#### [SET EXERCISE]
All the data should come back exactly as it was given.

##### DATA #####

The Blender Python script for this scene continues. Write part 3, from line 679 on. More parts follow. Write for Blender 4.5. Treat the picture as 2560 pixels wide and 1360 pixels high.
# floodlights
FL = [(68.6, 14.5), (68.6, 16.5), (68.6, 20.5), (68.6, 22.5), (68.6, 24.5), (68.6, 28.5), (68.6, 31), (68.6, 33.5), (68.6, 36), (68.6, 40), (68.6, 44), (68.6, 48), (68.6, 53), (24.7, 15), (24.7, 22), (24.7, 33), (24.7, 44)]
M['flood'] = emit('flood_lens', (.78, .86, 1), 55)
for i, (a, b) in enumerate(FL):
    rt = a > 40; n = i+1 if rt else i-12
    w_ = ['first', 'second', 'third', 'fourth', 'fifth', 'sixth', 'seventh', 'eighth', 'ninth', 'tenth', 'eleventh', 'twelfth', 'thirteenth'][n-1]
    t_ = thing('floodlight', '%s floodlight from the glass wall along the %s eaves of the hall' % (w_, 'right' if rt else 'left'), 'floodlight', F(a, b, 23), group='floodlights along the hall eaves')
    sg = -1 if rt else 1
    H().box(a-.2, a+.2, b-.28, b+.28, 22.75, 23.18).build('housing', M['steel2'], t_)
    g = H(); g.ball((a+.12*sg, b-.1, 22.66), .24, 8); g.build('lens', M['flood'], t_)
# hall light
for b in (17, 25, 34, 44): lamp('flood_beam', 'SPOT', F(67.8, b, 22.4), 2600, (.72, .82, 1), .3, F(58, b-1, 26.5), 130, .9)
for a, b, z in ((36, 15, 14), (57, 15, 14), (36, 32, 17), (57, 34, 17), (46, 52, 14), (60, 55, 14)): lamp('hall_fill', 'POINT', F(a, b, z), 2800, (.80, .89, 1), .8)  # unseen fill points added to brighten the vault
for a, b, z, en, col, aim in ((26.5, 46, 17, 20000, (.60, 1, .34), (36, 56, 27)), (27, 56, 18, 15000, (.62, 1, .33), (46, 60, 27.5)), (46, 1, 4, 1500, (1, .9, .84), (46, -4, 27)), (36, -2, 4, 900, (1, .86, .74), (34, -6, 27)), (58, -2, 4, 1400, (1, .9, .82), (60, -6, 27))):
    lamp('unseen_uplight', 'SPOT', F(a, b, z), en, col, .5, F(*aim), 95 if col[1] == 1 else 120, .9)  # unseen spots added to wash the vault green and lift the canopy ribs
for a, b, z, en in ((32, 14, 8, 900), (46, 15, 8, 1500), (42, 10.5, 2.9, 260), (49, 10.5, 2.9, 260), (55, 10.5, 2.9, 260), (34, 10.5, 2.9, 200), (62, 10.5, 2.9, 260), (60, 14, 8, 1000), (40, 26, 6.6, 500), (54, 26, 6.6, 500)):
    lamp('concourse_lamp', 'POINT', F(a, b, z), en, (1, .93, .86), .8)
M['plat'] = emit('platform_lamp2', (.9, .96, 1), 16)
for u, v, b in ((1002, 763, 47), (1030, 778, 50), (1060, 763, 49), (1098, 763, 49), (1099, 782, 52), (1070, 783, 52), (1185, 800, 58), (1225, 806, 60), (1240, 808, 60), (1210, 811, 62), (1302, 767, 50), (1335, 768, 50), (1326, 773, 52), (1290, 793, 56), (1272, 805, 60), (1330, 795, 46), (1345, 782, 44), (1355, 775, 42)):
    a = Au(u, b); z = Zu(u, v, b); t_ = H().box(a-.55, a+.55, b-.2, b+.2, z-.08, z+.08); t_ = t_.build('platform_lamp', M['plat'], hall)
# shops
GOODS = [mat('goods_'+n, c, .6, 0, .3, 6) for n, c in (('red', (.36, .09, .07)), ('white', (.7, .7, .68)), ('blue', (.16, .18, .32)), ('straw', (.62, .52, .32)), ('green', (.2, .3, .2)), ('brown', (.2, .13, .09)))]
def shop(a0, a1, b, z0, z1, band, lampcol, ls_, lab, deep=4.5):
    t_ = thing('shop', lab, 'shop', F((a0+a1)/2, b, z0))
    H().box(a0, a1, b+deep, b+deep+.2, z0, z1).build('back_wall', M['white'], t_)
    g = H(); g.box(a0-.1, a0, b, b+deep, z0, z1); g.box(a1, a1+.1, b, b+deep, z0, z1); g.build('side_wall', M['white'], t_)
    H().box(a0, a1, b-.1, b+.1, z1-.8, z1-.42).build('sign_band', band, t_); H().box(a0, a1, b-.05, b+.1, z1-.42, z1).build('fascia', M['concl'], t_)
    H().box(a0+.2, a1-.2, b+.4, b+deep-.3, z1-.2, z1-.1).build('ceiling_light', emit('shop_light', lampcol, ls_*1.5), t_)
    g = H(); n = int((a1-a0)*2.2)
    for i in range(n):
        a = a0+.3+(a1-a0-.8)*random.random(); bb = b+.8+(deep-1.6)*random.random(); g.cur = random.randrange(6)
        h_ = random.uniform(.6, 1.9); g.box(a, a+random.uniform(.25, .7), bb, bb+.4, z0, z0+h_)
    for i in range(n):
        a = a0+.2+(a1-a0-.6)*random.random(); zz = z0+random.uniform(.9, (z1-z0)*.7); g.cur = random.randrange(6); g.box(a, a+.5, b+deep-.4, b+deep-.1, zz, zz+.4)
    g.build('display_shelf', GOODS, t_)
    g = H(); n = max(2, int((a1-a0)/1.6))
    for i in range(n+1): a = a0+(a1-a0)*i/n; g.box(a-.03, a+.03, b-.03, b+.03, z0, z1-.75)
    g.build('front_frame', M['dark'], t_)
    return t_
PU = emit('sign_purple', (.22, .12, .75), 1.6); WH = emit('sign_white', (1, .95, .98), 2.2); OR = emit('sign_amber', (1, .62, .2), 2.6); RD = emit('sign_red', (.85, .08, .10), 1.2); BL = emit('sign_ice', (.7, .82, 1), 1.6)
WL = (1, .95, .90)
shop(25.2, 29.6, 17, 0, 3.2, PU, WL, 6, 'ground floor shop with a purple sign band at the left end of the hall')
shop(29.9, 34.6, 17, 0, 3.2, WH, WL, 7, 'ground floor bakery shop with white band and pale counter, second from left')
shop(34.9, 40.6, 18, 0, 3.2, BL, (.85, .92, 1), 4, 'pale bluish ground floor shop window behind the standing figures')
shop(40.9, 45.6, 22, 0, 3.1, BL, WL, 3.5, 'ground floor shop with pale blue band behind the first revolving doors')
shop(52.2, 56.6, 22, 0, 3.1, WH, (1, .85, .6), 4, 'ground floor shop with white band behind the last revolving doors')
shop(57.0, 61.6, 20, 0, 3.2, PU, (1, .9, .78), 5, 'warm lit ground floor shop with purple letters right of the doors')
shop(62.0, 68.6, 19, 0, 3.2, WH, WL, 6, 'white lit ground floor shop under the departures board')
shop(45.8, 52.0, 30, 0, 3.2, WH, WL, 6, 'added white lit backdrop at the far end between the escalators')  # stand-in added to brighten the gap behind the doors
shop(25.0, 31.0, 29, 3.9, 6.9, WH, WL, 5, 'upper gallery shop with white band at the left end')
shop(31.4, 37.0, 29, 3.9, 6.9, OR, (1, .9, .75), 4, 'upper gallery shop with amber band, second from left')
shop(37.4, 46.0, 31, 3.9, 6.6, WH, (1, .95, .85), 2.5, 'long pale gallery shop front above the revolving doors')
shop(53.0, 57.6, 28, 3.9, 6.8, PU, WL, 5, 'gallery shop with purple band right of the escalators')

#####

#### [TASK RESULT]
The Blender Python script for this scene continues. Write part 3, from line 679 on. More parts follow. Write for Blender 4.5. Treat the picture as 2560 pixels wide and 1360 pixels high.
# floodlights
FL = [(68.6, 14.5), (68.6, 16.5), (68.6, 20.5), (68.6, 22.5), (68.6, 24.5), (68.6, 28.5), (68.6, 31), (68.6, 33.5), (68.6, 36), (68.6, 40), (68.6, 44), (68.6, 48), (68.6, 53), (24.7, 15), (24.7, 22), (24.7, 33), (24.7, 44)]
M['flood'] = emit('flood_lens', (.78, .86, 1), 55)
for i, (a, b) in enumerate(FL):
    rt = a > 40; n = i+1 if rt else i-12
    w_ = ['first', 'second', 'third', 'fourth', 'fifth', 'sixth', 'seventh', 'eighth', 'ninth', 'tenth', 'eleventh', 'twelfth', 'thirteenth'][n-1]
    t_ = thing('floodlight', '%s floodlight from the glass wall along the %s eaves of the hall' % (w_, 'right' if rt else 'left'), 'floodlight', F(a, b, 23), group='floodlights along the hall eaves')
    sg = -1 if rt else 1
    H().box(a-.2, a+.2, b-.28, b+.28, 22.75, 23.18).build('housing', M['steel2'], t_)
    g = H(); g.ball((a+.12*sg, b-.1, 22.66), .24, 8); g.build('lens', M['flood'], t_)
# hall light
for b in (17, 25, 34, 44): lamp('flood_beam', 'SPOT', F(67.8, b, 22.4), 2600, (.72, .82, 1), .3, F(58, b-1, 26.5), 130, .9)
for a, b, z in ((36, 15, 14), (57, 15, 14), (36, 32, 17), (57, 34, 17), (46, 52, 14), (60, 55, 14)): lamp('hall_fill', 'POINT', F(a, b, z), 2800, (.80, .89, 1), .8)  # unseen fill points added to brighten the vault
for a, b, z, en, col, aim in ((26.5, 46, 17, 20000, (.60, 1, .34), (36, 56, 27)), (27, 56, 18, 15000, (.62, 1, .33), (46, 60, 27.5)), (46, 1, 4, 1500, (1, .9, .84), (46, -4, 27)), (36, -2, 4, 900, (1, .86, .74), (34, -6, 27)), (58, -2, 4, 1400, (1, .9, .82), (60, -6, 27))):
    lamp('unseen_uplight', 'SPOT', F(a, b, z), en, col, .5, F(*aim), 95 if col[1] == 1 else 120, .9)  # unseen spots added to wash the vault green and lift the canopy ribs
for a, b, z, en in ((32, 14, 8, 900), (46, 15, 8, 1500), (42, 10.5, 2.9, 260), (49, 10.5, 2.9, 260), (55, 10.5, 2.9, 260), (34, 10.5, 2.9, 200), (62, 10.5, 2.9, 260), (60, 14, 8, 1000), (40, 26, 6.6, 500), (54, 26, 6.6, 500)):
    lamp('concourse_lamp', 'POINT', F(a, b, z), en, (1, .93, .86), .8)
M['plat'] = emit('platform_lamp2', (.9, .96, 1), 16)
for u, v, b in ((1002, 763, 47), (1030, 778, 50), (1060, 763, 49), (1098, 763, 49), (1099, 782, 52), (1070, 783, 52), (1185, 800, 58), (1225, 806, 60), (1240, 808, 60), (1210, 811, 62), (1302, 767, 50), (1335, 768, 50), (1326, 773, 52), (1290, 793, 56), (1272, 805, 60), (1330, 795, 46), (1345, 782, 44), (1355, 775, 42)):
    a = Au(u, b); z = Zu(u, v, b); t_ = H().box(a-.55, a+.55, b-.2, b+.2, z-.08, z+.08); t_ = t_.build('platform_lamp', M['plat'], hall)
# shops
GOODS = [mat('goods_'+n, c, .6, 0, .3, 6) for n, c in (('red', (.36, .09, .07)), ('white', (.7, .7, .68)), ('blue', (.16, .18, .32)), ('straw', (.62, .52, .32)), ('green', (.2, .3, .2)), ('brown', (.2, .13, .09)))]
def shop(a0, a1, b, z0, z1, band, lampcol, ls_, lab, deep=4.5):
    t_ = thing('shop', lab, 'shop', F((a0+a1)/2, b, z0))
    H().box(a0, a1, b+deep, b+deep+.2, z0, z1).build('back_wall', M['white'], t_)
    g = H(); g.box(a0-.1, a0, b, b+deep, z0, z1); g.box(a1, a1+.1, b, b+deep, z0, z1); g.build('side_wall', M['white'], t_)
    H().box(a0, a1, b-.1, b+.1, z1-.8, z1-.42).build('sign_band', band, t_); H().box(a0, a1, b-.05, b+.1, z1-.42, z1).build('fascia', M['concl'], t_)
    H().box(a0+.2, a1-.2, b+.4, b+deep-.3, z1-.2, z1-.1).build('ceiling_light', emit('shop_light', lampcol, ls_*1.5), t_)
    g = H(); n = int((a1-a0)*2.2)
    for i in range(n):
        a = a0+.3+(a1-a0-.8)*random.random(); bb = b+.8+(deep-1.6)*random.random(); g.cur = random.randrange(6)
        h_ = random.uniform(.6, 1.9); g.box(a, a+random.uniform(.25, .7), bb, bb+.4, z0, z0+h_)
    for i in range(n):
        a = a0+.2+(a1-a0-.6)*random.random(); zz = z0+random.uniform(.9, (z1-z0)*.7); g.cur = random.randrange(6); g.box(a, a+.5, b+deep-.4, b+deep-.1, zz, zz+.4)
    g.build('display_shelf', GOODS, t_)
    g = H(); n = max(2, int((a1-a0)/1.6))
    for i in range(n+1): a = a0+(a1-a0)*i/n; g.box(a-.03, a+.03, b-.03, b+.03, z0, z1-.75)
    g.build('front_frame', M['dark'], t_)
    return t_
PU = emit('sign_purple', (.22, .12, .75), 1.6); WH = emit('sign_white', (1, .95, .98), 2.2); OR = emit('sign_amber', (1, .62, .2), 2.6); RD = emit('sign_red', (.85, .08, .10), 1.2); BL = emit('sign_ice', (.7, .82, 1), 1.6)
WL = (1, .95, .90)
shop(25.2, 29.6, 17, 0, 3.2, PU, WL, 6, 'ground floor shop with a purple sign band at the left end of the hall')
shop(29.9, 34.6, 17, 0, 3.2, WH, WL, 7, 'ground floor bakery shop with white band and pale counter, second from left')
shop(34.9, 40.6, 18, 0, 3.2, BL, (.85, .92, 1), 4, 'pale bluish ground floor shop window behind the standing figures')
shop(40.9, 45.6, 22, 0, 3.1, BL, WL, 3.5, 'ground floor shop with pale blue band behind the first revolving doors')
shop(52.2, 56.6, 22, 0, 3.1, WH, (1, .85, .6), 4, 'ground floor shop with white band behind the last revolving doors')
shop(57.0, 61.6, 20, 0, 3.2, PU, (1, .9, .78), 5, 'warm lit ground floor shop with purple letters right of the doors')
shop(62.0, 68.6, 19, 0, 3.2, WH, WL, 6, 'white lit ground floor shop under the departures board')
shop(45.8, 52.0, 30, 0, 3.2, WH, WL, 6, 'added white lit backdrop at the far end between the escalators')  # stand-in added to brighten the gap behind the doors
shop(25.0, 31.0, 29, 3.9, 6.9, WH, WL, 5, 'upper gallery shop with white band at the left end')
shop(31.4, 37.0, 29, 3.9, 6.9, OR, (1, .9, .75), 4, 'upper gallery shop with amber band, second from left')
shop(37.4, 46.0, 31, 3.9, 6.6, WH, (1, .95, .85), 2.5, 'long pale gallery shop front above the revolving doors')
shop(53.0, 57.6, 28, 3.9, 6.8, PU, WL, 5, 'gallery shop with purple band right of the escalators')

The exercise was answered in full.